Е.В. Кулешов говорит о близости стихотворений Асадова к рукописным рассказам, о том, что их включение в песенники не случайно, “литературная банальность произведений Асадова столь же велика, сколь сильна их простодушная искренность <…>. Обращает на себя внимание пристрастие поэта, тонко чувствовавшего духовные потребности своей аудитории, к новеллистической форме” (с. 14).
Стихи Асадова написаны по тем же шаблонам, что и рукописные девичьи рассказы, они обращены к той же аудитории, а имя Эдуард сделало самого поэта почти готовым персонажем рассказов. Заметим, однако, что они не кажутся нам искренними, а наоборот, неприятны тем уже, что представляют профессиональное, а не просто “наивное” спонтанное творчество, ореол “настоящего поэта” замедляет процесс вырастания читательниц из рамок шаблонной культуры, степень их воздействия достаточно сильна (сам Кулешов вдруг неожиданно меняет иронично-благожелательный тон на близкий к рукописным рассказам, когда говорит о том, что “девичьи образы — самые светлые и прекрасные в “балладах” поэта”, с. 15), хотя и усилие для того, чтобы заявить, что эти стихи пошлы и плохи, требуется большее, соответственно социальная функция их достаточно велика.

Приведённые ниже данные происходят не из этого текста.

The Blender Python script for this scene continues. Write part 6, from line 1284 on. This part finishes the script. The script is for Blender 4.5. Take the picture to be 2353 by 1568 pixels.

Скажем несколько слов о другом жанре альбома-песенника, представленном в сборнике “Правила любви”. В этих текстах кодификация норм поведения в половых отношениях выступает в своем неприкрытом виде, можно сказать, что рукописные девичьи рассказы пишутся как своеобразные иллюстрации этих норм. Однако нам кажется некоторой натяжкой возведение их к правилам любви Андрея Капеллана и вообще нормам куртуазии Европы (в первую очередь Франции) XII—XIII вв. Куртуазная культура была достаточно сложной, она ни в коей мере не обращалась к юным девушкам, регламентируя взаимоотношения замужней Дамы и влюбленного в нее рыцаря не мужа, “правила любви” — лишь одно из ее проявлений, с правилами песенников их роднит только название и принцип самой возможности кодификации любовного поведения. Нам кажется, что источник надо искать где-то ближе, возможно, во французских текстах XVIII—XIX вв., всяких “грамматиках любви”, имевших хождение в отечественных гимназиях и пансионах, откуда потом постепенно они пришли и в девичьи альбомы (что не исключает их начальное происхождение из куртуазной культуры). Пародийное переосмысление принципа кодификации любовного поведения очень распространено в русской культуре начала ХХ в.
Завершая рецензию, еще раз замечу, что сборник представляется очень интересным. Хорошо подготовленный корпус текстов дает пищу для размышлений о самых разнообразных подходах к материалу, и хочется порадоваться не только за авторов сборника, но и за редактора серии А.С. Архипову, чей вклад в создание и конечный вид сборника весьма велик.